The exercise: Return the lines where the word "that" occurs.

Data lines:
-- BEGIN --
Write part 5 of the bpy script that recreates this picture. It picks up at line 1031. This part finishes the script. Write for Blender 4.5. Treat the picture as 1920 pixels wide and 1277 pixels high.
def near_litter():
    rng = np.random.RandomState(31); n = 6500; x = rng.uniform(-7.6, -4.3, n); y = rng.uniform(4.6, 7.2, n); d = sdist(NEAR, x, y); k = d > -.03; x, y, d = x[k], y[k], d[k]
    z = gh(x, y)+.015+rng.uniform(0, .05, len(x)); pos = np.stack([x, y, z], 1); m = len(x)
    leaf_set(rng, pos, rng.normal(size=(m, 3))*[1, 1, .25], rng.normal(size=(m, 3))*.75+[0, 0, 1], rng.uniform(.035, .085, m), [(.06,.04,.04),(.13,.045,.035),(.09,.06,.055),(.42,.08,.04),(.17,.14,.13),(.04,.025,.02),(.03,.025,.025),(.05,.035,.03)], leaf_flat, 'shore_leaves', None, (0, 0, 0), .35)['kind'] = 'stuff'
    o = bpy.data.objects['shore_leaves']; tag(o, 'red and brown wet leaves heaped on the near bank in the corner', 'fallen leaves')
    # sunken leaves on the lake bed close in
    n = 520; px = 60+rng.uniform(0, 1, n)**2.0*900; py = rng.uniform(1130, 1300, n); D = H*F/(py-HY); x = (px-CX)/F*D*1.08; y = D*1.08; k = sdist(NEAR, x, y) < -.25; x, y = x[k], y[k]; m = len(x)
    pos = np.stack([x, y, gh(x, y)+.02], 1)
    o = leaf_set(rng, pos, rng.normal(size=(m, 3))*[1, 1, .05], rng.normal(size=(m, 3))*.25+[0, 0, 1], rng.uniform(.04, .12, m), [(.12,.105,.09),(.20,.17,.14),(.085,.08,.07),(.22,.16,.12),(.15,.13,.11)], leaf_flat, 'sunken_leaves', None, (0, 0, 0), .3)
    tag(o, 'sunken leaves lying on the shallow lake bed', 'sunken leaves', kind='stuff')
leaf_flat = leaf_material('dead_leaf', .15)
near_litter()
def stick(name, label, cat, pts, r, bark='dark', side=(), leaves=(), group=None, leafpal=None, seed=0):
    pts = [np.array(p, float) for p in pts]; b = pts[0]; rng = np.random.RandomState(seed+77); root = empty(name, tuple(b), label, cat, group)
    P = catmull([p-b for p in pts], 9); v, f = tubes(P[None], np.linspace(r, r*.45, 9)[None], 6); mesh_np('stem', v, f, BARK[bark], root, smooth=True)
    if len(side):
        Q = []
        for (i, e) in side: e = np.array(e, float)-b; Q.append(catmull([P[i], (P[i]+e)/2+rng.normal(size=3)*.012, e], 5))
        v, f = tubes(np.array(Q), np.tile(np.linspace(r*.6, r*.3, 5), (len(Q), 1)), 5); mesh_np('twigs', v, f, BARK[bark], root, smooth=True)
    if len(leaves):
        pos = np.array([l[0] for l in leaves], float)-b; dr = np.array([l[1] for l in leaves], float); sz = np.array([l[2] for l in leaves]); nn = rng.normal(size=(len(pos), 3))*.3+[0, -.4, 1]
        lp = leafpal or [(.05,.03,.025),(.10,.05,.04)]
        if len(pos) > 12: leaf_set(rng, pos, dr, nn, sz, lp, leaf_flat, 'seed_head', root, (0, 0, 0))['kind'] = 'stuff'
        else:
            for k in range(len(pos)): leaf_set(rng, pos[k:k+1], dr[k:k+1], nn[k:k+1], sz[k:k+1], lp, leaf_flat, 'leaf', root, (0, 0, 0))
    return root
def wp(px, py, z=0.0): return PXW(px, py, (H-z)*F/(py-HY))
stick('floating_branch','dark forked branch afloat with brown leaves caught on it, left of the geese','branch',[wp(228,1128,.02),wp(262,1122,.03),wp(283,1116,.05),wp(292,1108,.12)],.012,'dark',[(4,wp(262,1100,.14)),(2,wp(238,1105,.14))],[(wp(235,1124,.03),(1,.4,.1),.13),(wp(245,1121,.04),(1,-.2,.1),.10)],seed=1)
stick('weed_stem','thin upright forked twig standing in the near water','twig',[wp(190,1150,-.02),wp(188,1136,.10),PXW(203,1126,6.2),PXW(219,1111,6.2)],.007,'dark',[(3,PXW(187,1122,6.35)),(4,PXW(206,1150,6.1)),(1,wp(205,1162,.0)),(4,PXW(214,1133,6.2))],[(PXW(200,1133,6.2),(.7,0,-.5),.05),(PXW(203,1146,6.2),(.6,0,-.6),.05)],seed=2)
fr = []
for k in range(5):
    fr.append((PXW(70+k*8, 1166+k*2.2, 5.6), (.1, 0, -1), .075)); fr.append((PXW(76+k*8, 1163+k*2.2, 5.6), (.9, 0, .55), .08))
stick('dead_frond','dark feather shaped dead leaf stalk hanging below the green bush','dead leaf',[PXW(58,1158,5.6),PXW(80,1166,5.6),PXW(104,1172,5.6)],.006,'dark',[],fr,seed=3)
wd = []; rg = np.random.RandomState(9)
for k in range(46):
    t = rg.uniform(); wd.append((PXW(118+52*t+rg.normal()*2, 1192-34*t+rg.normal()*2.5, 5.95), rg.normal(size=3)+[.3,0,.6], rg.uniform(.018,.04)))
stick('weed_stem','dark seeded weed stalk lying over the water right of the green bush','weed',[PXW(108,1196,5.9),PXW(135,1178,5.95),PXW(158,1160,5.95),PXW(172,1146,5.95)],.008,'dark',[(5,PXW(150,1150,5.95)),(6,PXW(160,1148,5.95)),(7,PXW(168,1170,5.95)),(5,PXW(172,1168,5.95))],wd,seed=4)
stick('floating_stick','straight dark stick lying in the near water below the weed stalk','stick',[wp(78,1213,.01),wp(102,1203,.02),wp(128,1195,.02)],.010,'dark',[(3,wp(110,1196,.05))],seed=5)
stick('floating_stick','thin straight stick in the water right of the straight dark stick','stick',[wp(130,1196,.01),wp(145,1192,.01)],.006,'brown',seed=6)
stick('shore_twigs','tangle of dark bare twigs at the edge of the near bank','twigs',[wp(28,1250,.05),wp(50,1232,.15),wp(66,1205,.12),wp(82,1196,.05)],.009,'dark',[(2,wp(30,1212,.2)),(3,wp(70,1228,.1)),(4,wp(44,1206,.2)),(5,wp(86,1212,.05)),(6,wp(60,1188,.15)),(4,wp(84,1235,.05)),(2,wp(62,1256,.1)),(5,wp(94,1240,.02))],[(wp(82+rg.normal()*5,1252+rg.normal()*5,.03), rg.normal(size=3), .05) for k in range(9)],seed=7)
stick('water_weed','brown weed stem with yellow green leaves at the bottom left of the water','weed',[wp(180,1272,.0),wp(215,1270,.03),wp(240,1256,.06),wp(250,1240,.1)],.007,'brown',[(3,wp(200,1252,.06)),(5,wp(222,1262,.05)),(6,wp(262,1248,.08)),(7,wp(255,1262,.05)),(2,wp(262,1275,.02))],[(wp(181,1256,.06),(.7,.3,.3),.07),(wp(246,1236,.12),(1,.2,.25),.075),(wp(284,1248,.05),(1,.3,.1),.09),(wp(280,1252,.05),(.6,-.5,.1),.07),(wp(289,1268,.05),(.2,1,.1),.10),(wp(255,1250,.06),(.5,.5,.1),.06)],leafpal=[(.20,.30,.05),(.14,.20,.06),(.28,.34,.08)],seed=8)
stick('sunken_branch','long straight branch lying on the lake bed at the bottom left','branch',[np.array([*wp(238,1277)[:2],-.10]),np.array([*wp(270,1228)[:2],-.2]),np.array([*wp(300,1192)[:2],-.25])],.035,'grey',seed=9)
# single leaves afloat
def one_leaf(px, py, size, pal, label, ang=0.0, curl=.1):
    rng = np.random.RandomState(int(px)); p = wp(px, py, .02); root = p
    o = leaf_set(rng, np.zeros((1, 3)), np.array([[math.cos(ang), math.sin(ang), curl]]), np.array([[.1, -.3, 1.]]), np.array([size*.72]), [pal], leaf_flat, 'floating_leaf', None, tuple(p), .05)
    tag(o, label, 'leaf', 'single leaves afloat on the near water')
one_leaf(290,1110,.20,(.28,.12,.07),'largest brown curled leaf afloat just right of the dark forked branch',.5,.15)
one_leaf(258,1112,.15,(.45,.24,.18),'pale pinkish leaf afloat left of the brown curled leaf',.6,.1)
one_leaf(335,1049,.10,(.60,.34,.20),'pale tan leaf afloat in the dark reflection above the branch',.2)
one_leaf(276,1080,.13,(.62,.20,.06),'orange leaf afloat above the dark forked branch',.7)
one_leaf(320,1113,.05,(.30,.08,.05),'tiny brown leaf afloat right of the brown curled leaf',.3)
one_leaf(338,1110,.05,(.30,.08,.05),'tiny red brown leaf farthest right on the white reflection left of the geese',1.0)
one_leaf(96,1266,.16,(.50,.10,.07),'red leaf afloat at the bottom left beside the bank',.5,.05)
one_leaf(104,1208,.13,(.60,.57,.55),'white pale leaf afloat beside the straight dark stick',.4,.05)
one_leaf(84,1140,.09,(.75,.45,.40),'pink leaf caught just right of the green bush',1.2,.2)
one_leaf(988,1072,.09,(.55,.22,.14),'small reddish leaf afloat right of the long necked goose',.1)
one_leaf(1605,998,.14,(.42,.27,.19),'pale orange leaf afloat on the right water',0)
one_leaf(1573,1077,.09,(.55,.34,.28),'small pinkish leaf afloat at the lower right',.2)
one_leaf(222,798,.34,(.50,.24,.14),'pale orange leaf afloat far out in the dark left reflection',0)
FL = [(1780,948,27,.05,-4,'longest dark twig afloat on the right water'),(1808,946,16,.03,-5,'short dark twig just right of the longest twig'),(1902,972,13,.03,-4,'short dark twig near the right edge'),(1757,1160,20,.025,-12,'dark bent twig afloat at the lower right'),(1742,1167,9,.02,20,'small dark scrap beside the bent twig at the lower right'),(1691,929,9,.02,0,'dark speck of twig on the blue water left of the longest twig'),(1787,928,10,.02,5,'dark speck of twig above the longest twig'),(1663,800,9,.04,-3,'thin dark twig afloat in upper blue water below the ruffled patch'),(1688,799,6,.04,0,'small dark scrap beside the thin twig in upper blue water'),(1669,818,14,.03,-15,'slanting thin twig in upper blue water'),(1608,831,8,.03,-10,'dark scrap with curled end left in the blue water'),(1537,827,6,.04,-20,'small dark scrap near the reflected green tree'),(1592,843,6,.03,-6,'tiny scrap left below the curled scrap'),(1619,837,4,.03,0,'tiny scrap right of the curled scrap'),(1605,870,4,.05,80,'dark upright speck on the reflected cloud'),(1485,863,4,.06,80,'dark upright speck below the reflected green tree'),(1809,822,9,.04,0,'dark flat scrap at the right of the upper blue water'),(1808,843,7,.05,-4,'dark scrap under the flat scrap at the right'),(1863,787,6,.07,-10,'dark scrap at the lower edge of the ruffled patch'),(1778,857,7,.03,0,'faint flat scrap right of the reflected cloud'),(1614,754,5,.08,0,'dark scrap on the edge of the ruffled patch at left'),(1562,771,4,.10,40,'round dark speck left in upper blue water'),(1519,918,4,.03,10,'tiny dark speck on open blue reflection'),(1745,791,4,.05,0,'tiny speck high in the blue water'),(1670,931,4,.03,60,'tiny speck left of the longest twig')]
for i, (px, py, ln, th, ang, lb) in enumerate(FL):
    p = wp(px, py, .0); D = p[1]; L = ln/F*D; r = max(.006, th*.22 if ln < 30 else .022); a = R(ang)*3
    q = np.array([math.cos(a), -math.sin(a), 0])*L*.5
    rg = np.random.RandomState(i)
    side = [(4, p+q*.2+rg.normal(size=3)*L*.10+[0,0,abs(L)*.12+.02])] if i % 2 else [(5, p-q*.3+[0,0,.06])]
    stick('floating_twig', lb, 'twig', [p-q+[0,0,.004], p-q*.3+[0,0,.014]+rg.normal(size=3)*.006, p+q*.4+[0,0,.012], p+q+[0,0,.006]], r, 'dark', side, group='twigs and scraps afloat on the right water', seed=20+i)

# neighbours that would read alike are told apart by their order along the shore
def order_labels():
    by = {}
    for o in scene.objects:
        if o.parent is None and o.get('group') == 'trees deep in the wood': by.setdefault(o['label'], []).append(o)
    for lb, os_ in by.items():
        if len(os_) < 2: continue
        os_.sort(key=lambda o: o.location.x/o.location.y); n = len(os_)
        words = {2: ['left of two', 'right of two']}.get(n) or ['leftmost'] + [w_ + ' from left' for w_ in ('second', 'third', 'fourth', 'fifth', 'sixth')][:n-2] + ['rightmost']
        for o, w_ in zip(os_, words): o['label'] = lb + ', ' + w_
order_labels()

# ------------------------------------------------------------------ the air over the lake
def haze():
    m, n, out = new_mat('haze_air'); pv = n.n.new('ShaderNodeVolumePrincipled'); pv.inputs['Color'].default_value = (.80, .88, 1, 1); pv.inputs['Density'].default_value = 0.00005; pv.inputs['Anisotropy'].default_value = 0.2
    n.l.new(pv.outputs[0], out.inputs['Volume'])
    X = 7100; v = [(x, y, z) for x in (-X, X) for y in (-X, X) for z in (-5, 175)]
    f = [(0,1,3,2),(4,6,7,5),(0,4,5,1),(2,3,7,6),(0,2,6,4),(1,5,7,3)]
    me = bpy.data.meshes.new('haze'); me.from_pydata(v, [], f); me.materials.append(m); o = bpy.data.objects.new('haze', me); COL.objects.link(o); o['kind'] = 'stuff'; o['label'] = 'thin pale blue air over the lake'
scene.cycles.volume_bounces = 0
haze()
-- END --
Result below:
Write part 5 of the bpy script that recreates this picture. It picks up at line 1031. This part finishes the script. Write for Blender 4.5. Treat the picture as 1920 pixels wide and 1277 pixels high.
# neighbours that would read alike are told apart by their order along the shore